I felt that it was going to be very hard for government to accommodate and address the challenges posed by the shift in Asia, so I figured that it would be more fun, and I might be more useful, if I were not in government, but rather in a place where I could contemplate and address those bigger questions.

I left the role of Deputy Secretary of Defence to set up the ASPI [Australian Strategic Policy Institute] which was enormous fun. Then I came to ANU to take up what was the only chair in Strategic Studies in Australia at the time and head up the SDSC [Strategic and Defence Studies Centre].

When you came to ANU, you also discovered your love of teaching. What was that like?

Teaching turned out to be an unexpected delight for me.
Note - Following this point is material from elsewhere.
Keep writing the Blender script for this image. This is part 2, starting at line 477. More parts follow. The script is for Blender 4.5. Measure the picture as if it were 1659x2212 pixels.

I had underestimated how big a job it was, and how big a pleasure I would derive from it. I had never done that rather magical thing of taking a group of people at the beginning of semester, with 12 weeks ahead of us together, seeing how much difference you could make by the end of the semester. There’s nothing like teaching to require and compel you to really think through what your actual opinion or idea is.

So what’s next for Emeritus Hugh?

I will return to teaching in 2020 and continue researching and exploring issues around Australia’s defence and security. I have two other book projects which may or may not get written.

One is a book about how Asia works as a system. It would go beyond my previous works, building on my course, New Power Politics of Asia, exploring how all the players and components in Asia work and interact as a system.

The second book idea is a history of Australian strategic policy going right back to first European settlement in 1788 and before. We all know about the basics of Australian military history – Gallipoli, the Western Front, Kokoda Track, Vietnam, etc – but I think there is a grand narrative that links all of those together that is a bit more complicated than most Australians understand. I’d like to have a go at trying to tell that story.